La verdad sea dicha: hace una década que uno no espera demasiado de Woody Allen. Sus últimos films, incluso los más logrados como “Medianoche en París”, parecen desparejos, paseos apenas por locaciones y tópicos mellados. Como si Allen no sintonizara ya con el mundo contemporáneo.
Y entonces aparece este film: con un personaje en crisis (una de las mejores actrices del mundo, la gran Cate Blanchett, que levanta toda escena, incluso aquellas un poco desparejas), una trama -como siempre- complicada y el viejo juego de Allen sobre el amor y el azar. Aquí hay una mujer de clase alta que ve cómo su mundo se disuelve de modo repentino y debe enfrentarse a la depresión, a un nuevo comienzo, a la realidad de un mundo que no quiso ver y a la posibilidad de que alguien se enamore de ella.

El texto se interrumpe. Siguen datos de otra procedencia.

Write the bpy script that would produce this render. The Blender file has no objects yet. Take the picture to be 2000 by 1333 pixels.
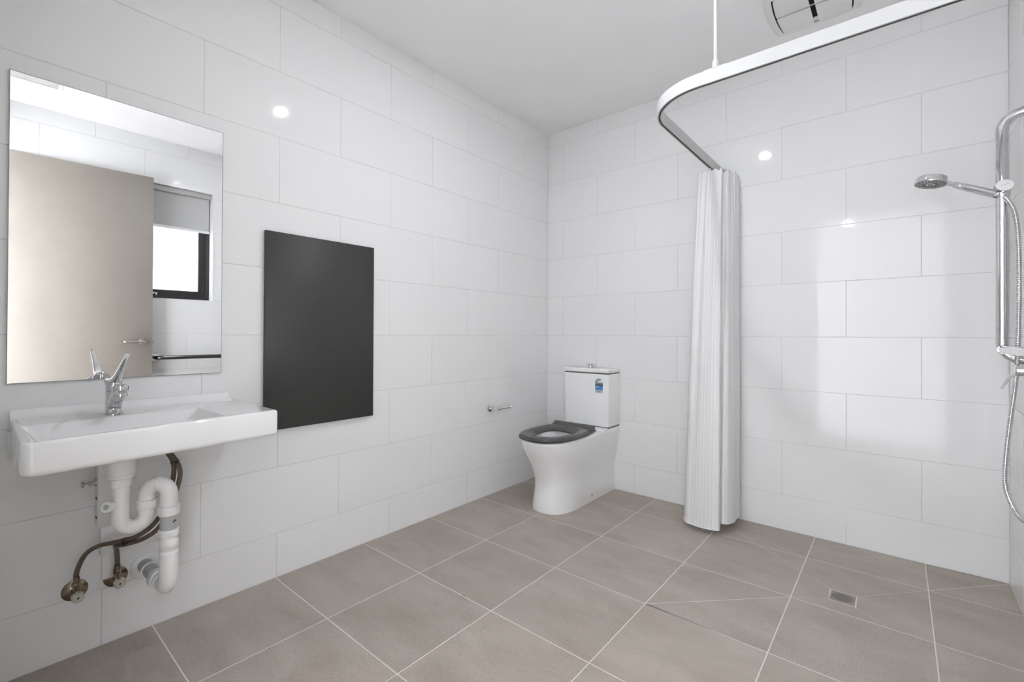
import bpy, bmesh, math, random
from mathutils import Vector, Matrix
random.seed(7)
S = bpy.context.scene
COL = S.collection
PI = math.pi

# ------------------------------------------------------------------ camera
YAW, PITCH, ROLL = 0.69889, 0.00605, 0.00428
cam_d = bpy.data.cameras.new('camera'); cam = bpy.data.objects.new('camera', cam_d); COL.objects.link(cam)
fwd = Vector((-math.sin(YAW)*math.cos(PITCH), math.cos(YAW)*math.cos(PITCH), math.sin(PITCH)))
rgt = Vector((math.cos(YAW), math.sin(YAW), 0)); upv = rgt.cross(fwd)
r2 = math.cos(ROLL)*rgt + math.sin(ROLL)*upv; u2 = -math.sin(ROLL)*rgt + math.cos(ROLL)*upv
mw = Matrix(((r2.x, u2.x, -fwd.x, 2.16825), (r2.y, u2.y, -fwd.y, -3.02373), (r2.z, u2.z, -fwd.z, 1.11182), (0, 0, 0, 1)))
cam.matrix_world = mw
cam_d.sensor_fit = 'HORIZONTAL'; cam_d.sensor_width = 36.0
cam_d.lens = 896.717/2000*36.0
cam_d.shift_y = -18.138/2000
cam_d.clip_start = 0.01; cam_d.clip_end = 100
S.camera = cam

# ------------------------------------------------------------------ world, exposure
W = bpy.data.worlds.new('overcast_sky'); S.world = W; W.use_nodes = True
bg = W.node_tree.nodes['Background']; bg.inputs[0].default_value = (0.93, 0.96, 1.0, 1); bg.inputs[1].default_value = 3.4
S.view_settings.view_transform = 'Standard'; S.view_settings.look = 'None'
S.view_settings.gamma = 1.0; S.view_settings.use_curve_mapping = False
S.view_settings.exposure = 1.34
try:
    S.cycles.max_bounces = 7; S.cycles.diffuse_bounces = 6; S.cycles.glossy_bounces = 4; S.cycles.transmission_bounces = 4; S.cycles.adaptive_threshold = 0.03; S.cycles.caustics_reflective = False; S.cycles.caustics_refractive = False
except Exception: pass
LAMP_STRENGTH = 460.0
HALL_FILL_STRENGTH = 2200.0  # unseen hall lamps added as soft fill for the bathroom
FAR_STRENGTH = 500.0

# ------------------------------------------------------------------ materials
MATS = {}
def nodes_of(name):
    m = bpy.data.materials.new(name); m.use_nodes = True
    nt = m.node_tree; return m, nt, nt.nodes['Principled BSDF']
def mat(name, col, rough=0.4, metal=0.0, spec=0.5, coat=0.0, vary=0.0, noise=None, bump=None, aniso=None, emit=None, sheen=0.0):
    """procedural material: noise=(scale, amount), bump=(scale, strength)"""
    m, nt, b = nodes_of(name)
    N, Lk = nt.nodes, nt.links
    b.inputs['Base Color'].default_value = (*col, 1); b.inputs['Roughness'].default_value = rough
    b.inputs['Metallic'].default_value = metal; b.inputs['Specular IOR Level'].default_value = spec
    b.inputs['Coat Weight'].default_value = coat; b.inputs['Coat Roughness'].default_value = 0.03
    if sheen: b.inputs['Sheen Weight'].default_value = sheen
    tc = N.new('ShaderNodeTexCoord')
    out = None
    if noise:
        nz = N.new('ShaderNodeTexNoise'); nz.inputs['Scale'].default_value = noise[0]; nz.inputs['Detail'].default_value = 6
        Lk.new(tc.outputs['Object'], nz.inputs['Vector'])
        mr = N.new('ShaderNodeMapRange'); mr.inputs['To Min'].default_value = 1-noise[1]; mr.inputs['To Max'].default_value = 1+noise[1]
        mr.inputs['From Min'].default_value = 0.3; mr.inputs['From Max'].default_value = 0.7
        Lk.new(nz.outputs['Fac'], mr.inputs['Value']); out = mr.outputs['Result']
    if vary:
        oi = N.new('ShaderNodeObjectInfo'); mr2 = N.new('ShaderNodeMapRange')
        mr2.inputs['To Min'].default_value = 1-vary; mr2.inputs['To Max'].default_value = 1+vary
        Lk.new(oi.outputs['Random'], mr2.inputs['Value'])
        if out is None: out = mr2.outputs['Result']
        else:
            mu = N.new('ShaderNodeMath'); mu.operation = 'MULTIPLY'; Lk.new(out, mu.inputs[0]); Lk.new(mr2.outputs['Result'], mu.inputs[1]); out = mu.outputs[0]
    if out is not None:
        vm = N.new('ShaderNodeVectorMath'); vm.operation = 'SCALE'; vm.inputs[0].default_value = col
        Lk.new(out, vm.inputs['Scale']); Lk.new(vm.outputs[0], b.inputs['Base Color'])
    if bump:
        nb = N.new('ShaderNodeTexNoise'); nb.inputs['Scale'].default_value = bump[0]; nb.inputs['Detail'].default_value = 3
        Lk.new(tc.outputs['Object'], nb.inputs['Vector'])
        bp = N.new('ShaderNodeBump'); bp.inputs['Strength'].default_value = bump[1]; bp.inputs['Distance'].default_value = 0.002
        Lk.new(nb.outputs['Fac'], bp.inputs['Height']); Lk.new(bp.outputs['Normal'], b.inputs['Normal'])
    if emit:
        b.inputs['Emission Color'].default_value = (*emit[0], 1); b.inputs['Emission Strength'].default_value = emit[1]
    MATS[name] = m
    return m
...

Allen decide ser riguroso en la manera casi documental en que sigue a la actriz creando su personaje, llenarlo de humanidad, volverlo empático hasta en sus costados menos tiernos. Por una vez, la trama llena de vueltas y recodos es menos un alarde del guionista que el reflejo realista de un mundo complejo donde el milagro es cotidiano, donde la felicidad simplemente sucede -o no-.
El film no es exactamente un drama ni exactamente una comedia, y en ese tono fluctuante Allen parece haber reencontrado la manera de comunicar la ironía trágica que hizo de “Crímenes y pecados” una obra maestra. Y repitamos: tiene a Blanchett para que le creamos todo. Un gran regreso.